Searching for a segment of the population often overlooked, professor Cheryl Koski's class in corporate journalism devised a way to distribute emergency information to those who need it before hurricanes hit.
"We decided on homeless people just because we decided they don't have TV and don't have the kind of access we have to information," said Alicia Castillo.
Castillo is one of four students in the graduate-level class. The others are Erin Buchanan, Mark Page and Jeff Neely. The quartet contacted social service agencies, prepared a needs assessment, proposed a budget, created media outreach and drafted an executive summary.
"Just as if we were a committee trying to get money from a corporation," Castillo said.
The idea won a grant of up to $1,000 from the journalism department. The money will pay project expenses, including the cost of laminated plastic cards with safety, shelter and evacuation information.
"Table tents" - those clear, plastic items that hold such things as drink menus at restaurants - also will be used. But instead of advertising exotic beverages, they'll carry a storm-sense agenda.
Plans call for the material to be distributed at Thanksgiving feeds for the homeless.
"It's the end of hurricane season, but we really wanted to kick it off on a big day when we could reach a lot of people," Castillo said.
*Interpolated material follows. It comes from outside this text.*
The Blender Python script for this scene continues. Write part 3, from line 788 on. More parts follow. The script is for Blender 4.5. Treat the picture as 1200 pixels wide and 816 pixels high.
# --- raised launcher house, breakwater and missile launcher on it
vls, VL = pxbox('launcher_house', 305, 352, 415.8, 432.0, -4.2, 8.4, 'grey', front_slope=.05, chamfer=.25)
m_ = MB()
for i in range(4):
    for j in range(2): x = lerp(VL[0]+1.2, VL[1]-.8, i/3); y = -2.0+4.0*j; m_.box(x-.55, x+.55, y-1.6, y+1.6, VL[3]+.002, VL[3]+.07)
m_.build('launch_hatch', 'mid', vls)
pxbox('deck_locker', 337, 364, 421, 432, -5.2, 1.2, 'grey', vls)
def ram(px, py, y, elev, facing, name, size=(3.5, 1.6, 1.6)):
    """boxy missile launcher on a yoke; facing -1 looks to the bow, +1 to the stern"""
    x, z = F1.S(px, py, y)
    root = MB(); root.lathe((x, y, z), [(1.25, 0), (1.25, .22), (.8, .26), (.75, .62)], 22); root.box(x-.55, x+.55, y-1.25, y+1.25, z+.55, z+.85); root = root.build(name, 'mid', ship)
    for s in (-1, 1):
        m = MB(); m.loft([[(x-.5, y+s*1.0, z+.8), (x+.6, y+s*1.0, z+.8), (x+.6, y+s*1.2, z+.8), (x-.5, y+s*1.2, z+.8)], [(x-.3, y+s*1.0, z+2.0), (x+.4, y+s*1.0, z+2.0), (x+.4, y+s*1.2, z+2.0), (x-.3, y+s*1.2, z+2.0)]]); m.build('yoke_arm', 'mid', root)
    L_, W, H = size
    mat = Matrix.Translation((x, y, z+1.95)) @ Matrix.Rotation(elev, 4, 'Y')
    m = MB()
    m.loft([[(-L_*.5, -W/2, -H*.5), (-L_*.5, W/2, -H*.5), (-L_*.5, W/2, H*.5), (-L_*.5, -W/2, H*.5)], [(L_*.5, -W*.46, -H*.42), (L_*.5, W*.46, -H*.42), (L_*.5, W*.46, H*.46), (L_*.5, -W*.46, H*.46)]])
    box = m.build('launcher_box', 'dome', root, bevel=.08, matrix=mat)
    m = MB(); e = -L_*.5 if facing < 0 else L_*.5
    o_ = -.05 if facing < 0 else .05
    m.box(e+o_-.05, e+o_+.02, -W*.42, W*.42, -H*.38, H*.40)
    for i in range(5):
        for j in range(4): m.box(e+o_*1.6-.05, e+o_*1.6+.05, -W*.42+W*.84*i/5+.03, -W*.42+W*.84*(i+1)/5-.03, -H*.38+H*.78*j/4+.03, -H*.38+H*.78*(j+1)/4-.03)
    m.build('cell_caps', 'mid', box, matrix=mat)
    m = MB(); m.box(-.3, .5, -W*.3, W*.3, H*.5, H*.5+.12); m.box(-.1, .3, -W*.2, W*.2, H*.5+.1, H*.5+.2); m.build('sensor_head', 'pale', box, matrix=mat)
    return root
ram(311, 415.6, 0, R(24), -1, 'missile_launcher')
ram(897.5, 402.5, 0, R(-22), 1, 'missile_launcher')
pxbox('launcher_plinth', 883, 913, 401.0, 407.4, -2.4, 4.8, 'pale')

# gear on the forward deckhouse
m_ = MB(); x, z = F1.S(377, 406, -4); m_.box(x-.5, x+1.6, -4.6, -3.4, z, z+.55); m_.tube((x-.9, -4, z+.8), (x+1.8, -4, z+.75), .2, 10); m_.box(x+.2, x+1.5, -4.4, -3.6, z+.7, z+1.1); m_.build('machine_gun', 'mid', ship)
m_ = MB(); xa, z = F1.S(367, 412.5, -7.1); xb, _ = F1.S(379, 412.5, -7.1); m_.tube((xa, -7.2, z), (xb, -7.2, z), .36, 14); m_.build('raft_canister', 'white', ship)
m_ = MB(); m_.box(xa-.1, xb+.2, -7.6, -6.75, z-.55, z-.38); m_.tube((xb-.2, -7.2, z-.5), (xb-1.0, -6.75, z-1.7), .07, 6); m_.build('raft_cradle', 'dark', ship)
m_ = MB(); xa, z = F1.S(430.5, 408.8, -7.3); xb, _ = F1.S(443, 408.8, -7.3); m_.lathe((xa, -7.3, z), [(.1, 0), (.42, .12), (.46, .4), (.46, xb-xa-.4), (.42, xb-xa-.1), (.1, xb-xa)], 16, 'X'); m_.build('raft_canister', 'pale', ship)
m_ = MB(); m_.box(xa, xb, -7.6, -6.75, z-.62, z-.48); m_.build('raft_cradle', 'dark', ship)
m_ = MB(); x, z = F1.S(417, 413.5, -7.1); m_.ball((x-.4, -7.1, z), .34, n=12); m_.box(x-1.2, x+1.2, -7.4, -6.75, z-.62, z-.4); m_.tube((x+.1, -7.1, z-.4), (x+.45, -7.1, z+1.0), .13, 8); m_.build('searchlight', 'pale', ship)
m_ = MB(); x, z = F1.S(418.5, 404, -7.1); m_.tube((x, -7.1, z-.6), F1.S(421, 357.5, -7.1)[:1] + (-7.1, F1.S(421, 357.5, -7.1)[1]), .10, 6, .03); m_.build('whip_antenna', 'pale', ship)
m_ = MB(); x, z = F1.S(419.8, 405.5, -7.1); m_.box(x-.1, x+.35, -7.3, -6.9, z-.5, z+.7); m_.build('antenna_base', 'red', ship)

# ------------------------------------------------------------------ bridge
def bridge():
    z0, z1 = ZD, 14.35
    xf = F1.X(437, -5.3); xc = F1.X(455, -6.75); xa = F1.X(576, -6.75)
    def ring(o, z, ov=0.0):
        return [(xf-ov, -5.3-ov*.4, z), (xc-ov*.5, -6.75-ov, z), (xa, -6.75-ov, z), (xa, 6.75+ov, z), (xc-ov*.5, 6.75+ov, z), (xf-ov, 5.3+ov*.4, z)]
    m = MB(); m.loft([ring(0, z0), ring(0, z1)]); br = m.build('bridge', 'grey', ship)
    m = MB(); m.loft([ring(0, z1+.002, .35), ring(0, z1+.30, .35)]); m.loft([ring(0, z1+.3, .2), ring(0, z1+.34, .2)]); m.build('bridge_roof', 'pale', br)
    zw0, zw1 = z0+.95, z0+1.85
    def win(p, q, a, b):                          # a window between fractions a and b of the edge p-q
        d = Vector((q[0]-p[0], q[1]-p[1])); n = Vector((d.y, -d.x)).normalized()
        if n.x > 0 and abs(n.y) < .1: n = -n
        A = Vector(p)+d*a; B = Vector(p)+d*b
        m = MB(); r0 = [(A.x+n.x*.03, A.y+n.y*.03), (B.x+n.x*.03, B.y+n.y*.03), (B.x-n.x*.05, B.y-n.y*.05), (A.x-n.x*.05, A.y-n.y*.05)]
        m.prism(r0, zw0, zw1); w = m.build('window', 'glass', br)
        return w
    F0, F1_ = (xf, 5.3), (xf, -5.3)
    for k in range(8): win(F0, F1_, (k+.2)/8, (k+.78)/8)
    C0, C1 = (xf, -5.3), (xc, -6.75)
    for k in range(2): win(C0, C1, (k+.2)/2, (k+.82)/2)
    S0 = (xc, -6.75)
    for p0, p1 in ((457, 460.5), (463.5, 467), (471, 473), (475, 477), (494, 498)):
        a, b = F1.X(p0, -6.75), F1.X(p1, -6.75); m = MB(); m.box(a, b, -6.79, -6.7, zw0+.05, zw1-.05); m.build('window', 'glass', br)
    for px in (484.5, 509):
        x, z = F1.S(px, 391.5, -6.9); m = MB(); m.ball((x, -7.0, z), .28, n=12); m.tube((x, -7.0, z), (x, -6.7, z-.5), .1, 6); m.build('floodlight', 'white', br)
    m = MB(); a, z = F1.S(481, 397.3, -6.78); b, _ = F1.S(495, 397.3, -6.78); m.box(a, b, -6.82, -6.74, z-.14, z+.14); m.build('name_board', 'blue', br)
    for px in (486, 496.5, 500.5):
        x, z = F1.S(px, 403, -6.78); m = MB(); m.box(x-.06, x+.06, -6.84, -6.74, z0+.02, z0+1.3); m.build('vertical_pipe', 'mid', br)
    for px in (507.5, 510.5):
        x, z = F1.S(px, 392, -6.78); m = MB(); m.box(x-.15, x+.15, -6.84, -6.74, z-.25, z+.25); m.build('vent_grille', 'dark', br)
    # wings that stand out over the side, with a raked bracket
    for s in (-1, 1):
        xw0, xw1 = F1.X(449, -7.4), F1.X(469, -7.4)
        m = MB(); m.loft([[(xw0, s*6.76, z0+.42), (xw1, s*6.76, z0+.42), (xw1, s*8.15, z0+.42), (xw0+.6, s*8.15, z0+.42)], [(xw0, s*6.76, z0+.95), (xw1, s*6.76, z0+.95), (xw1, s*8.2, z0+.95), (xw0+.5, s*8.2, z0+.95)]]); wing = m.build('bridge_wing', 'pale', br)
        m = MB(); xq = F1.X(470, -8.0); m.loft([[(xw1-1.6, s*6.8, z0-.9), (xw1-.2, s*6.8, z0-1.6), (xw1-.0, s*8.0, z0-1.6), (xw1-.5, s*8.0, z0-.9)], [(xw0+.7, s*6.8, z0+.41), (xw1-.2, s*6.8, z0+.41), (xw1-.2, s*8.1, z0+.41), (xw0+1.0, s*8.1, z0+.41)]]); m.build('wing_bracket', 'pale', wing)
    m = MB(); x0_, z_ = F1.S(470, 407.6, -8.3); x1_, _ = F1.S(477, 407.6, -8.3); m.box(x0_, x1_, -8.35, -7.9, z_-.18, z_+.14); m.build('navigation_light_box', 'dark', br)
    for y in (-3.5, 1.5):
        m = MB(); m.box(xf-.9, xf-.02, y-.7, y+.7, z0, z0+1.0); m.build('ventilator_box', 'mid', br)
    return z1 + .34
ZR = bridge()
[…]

The group hopes social service agencies will help get out the word again when next year's hurricane season starts.
Ed Brant, president of the Pinellas County Coalition for the Homeless, said he likes the project.
Homeless people have their own grapevine, but it doesn't necessarily carry news they can use in an emergency, Brant said.
"A lot of the homeless individuals, they may be streetwise, but they might not be wise as to the bus routes and which shelters are open," he said.